Business Credit: Why Small Business Owners Need Business Credit

Lisa Phillips asked:

If you currently have a business or you are considering starting a business, establishing business credit is a good idea. According to the National Association of Credit Management (NACM) small business owners should take steps to establish credit in the name of their business as a way to preserve cash flow for necessary business operations, purchases, and rental payments. Here are a few basics to begin building business credit.

Separate Your Business Credit from Personal Credit

Business credit can and should be established separate from personal credit. When business owners use their personal credit to obtain business credit, they run the risk of lowering their personal credit scores. The business owner also risks being personally responsible for business liabilities. If you file bankruptcy and your personal and business credit are one in the same, you stand to lose everything. Business credit protects your personal assets.

No Personal Guarantees

The most important element to establishing business credit is finding lending institutions, credit card issuers and vendors that will establish business credit without you giving a personal guarantee. A personal guarantee involves using your personal credit information to guarantee repayment of the debt incurred by the business. In other words, you are obligating yourself to be 100% responsible for the business debt. It may be your intention to fully repay any debt incurred by the business; however, obligating your personal and business assets to repaying business debts can lead to financial ruin if any business setbacks occur.

Business Structure

Doing business as a sole proprietor will not allow you to distinguish your business credit from your personal credit. As a sole proprietor you may be “doing business as”; however, you are not a separate business entity. In order to establish business credit without a personal guarantee you must structure your business as a separate legal entity such as a corporation or limited liability company. Even if you have been doing business as a sole proprietor for years, you can restructure your business into a separate legal entity. Besides, it is a better choice to set your business up as an entity separate and apart from you. Your business could get sued and if all of your assets are tied together, financial ruin may be lurking in the background. Having a separate entity protects your personal assets.

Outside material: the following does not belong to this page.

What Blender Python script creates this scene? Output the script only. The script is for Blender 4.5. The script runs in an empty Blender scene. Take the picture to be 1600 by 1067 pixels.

Tax Identification Numbers

Your business entity must have an Employer Identification Number (EIN) also known as a Federal Tax Identification Number (Tax ID). The EIN is your permanent number and can be used immediately for most of your business needs, including opening a bank account, applying for business licenses and establishing a business credit file. Never use your social security number. It may also be necessary to establish a State tax identification number. For the federal tax identification number you can apply online at www.irs.gov. The application process is fairly simple and you can receive the EIN immediately.

Business Checking Account

Your business entity should have at least one bank account, in the name of the business, that can be used as a bank reference. The older the bank account, the better. Having a business checking account helps in establishing your business identity and reputation. Banking relationships are still important in the business world. Building a strong relationship with your bank can be of assistance when you begin to seek business financing.

Get a Business License

You must always register your business and obtain a business license in the State, County or City where you conduct business. For some reason, this is not always done by businesses. It should be at the top of your “to do” list. Always register your business in the jurisdiction where you conduct business.